Researchers divided the U.S. population into “six Americas” that share similar beliefs about climate change. Seventy percent belong to three major “Americas” that believe, to a more or less strong degree, that climate change is happening, is harmful and is caused by humans.

After falling between 2008 and 2010, public awareness on the topic here has been rising again, probably because of the number and severity of extreme weather events in the last two years.
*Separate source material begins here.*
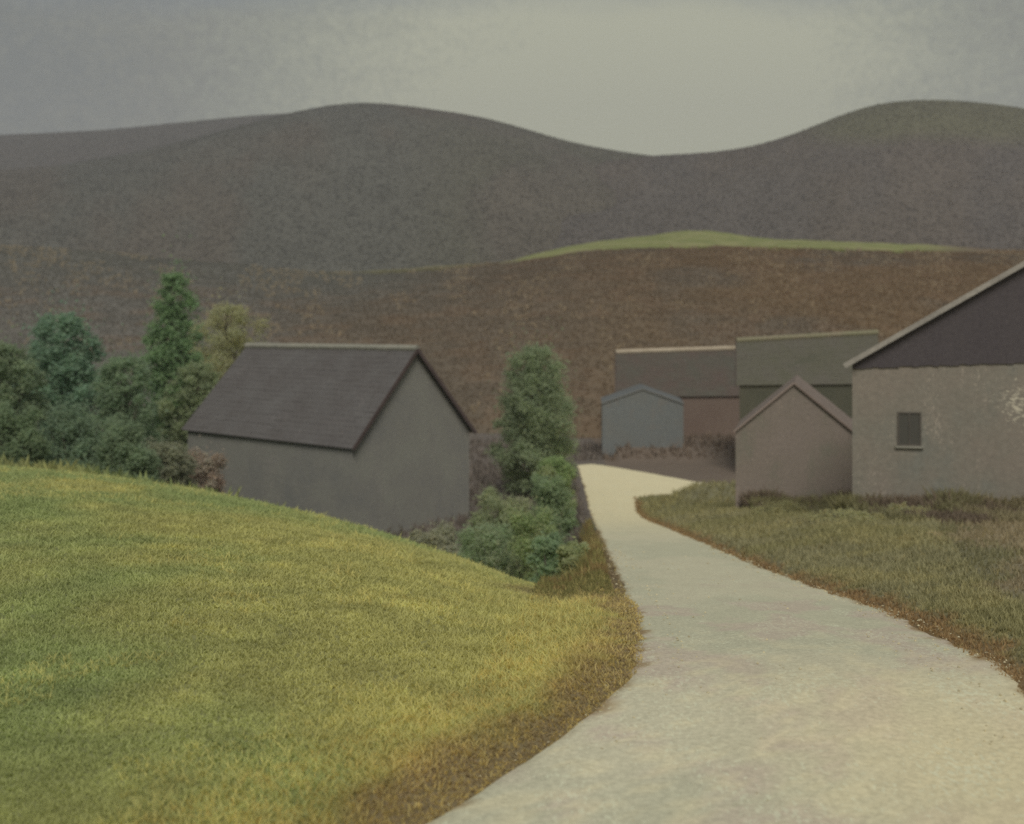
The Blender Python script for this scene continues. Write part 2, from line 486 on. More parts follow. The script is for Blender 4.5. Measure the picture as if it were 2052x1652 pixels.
def blobs(name, pts, r, cols, mat, n=7, squash=1.0):
    """Rounded little crowns of loose leaf-faces seen from afar, as ONE mesh."""
    m = len(pts) * n
    d = RNG.normal(size=(m, 3)); d /= np.linalg.norm(d, axis=1)[:, None]; d[:, 2] = np.abs(d[:, 2])
    R = np.repeat(r, n); c = np.repeat(pts, n, 0) + d * R[:, None] * np.array([.8, .8, .8 * squash]) * RNG.uniform(.4, 1, (m, 1))
    nn = d * .5 + RNG.normal(size=(m, 3)) * .35 + np.array([0, -.25, .8]); nn /= np.linalg.norm(nn, axis=1)[:, None]
    x = np.cross(nn, RNG.normal(size=(m, 3))); x /= np.linalg.norm(x, axis=1)[:, None]; y = np.cross(nn, x)
    s = (R * RNG.uniform(.35, .7, m))[:, None]
    v = np.stack([c - x * s, c - y * s * .6, c + x * s, c + y * s * .6], 1).reshape(-1, 3)
    q = np.arange(m * 4).reshape(-1, 4)
    cc = np.repeat(np.repeat(cols, n, 0) * RNG.uniform(.9, 1.1, (m, 1)), 4, 0)
    return np_mesh(name, v, q, mat, np.clip(cc, .003, .85))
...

The trend was confirmed by an opinion poll released in April by the Gallup Institute.

The latest dire warning came just this week, when the executive secretary of the U.N. Framework Convention on Climate Change, Christiana Figueres, announced that the concentration of carbon dioxide in the atmosphere had passed the critical threshold of 400 parts per million.

To put this number in perspective, the last time the Earth had a similar concentration of CO2 was three million years ago during the Pliocene era, when sea levels were up to 80 feet higher.

“The main way people know about this issue is through media reporting,” Leiserowitz explained. “And when the media don’t report it, it’s literally out of sight and out of mind.”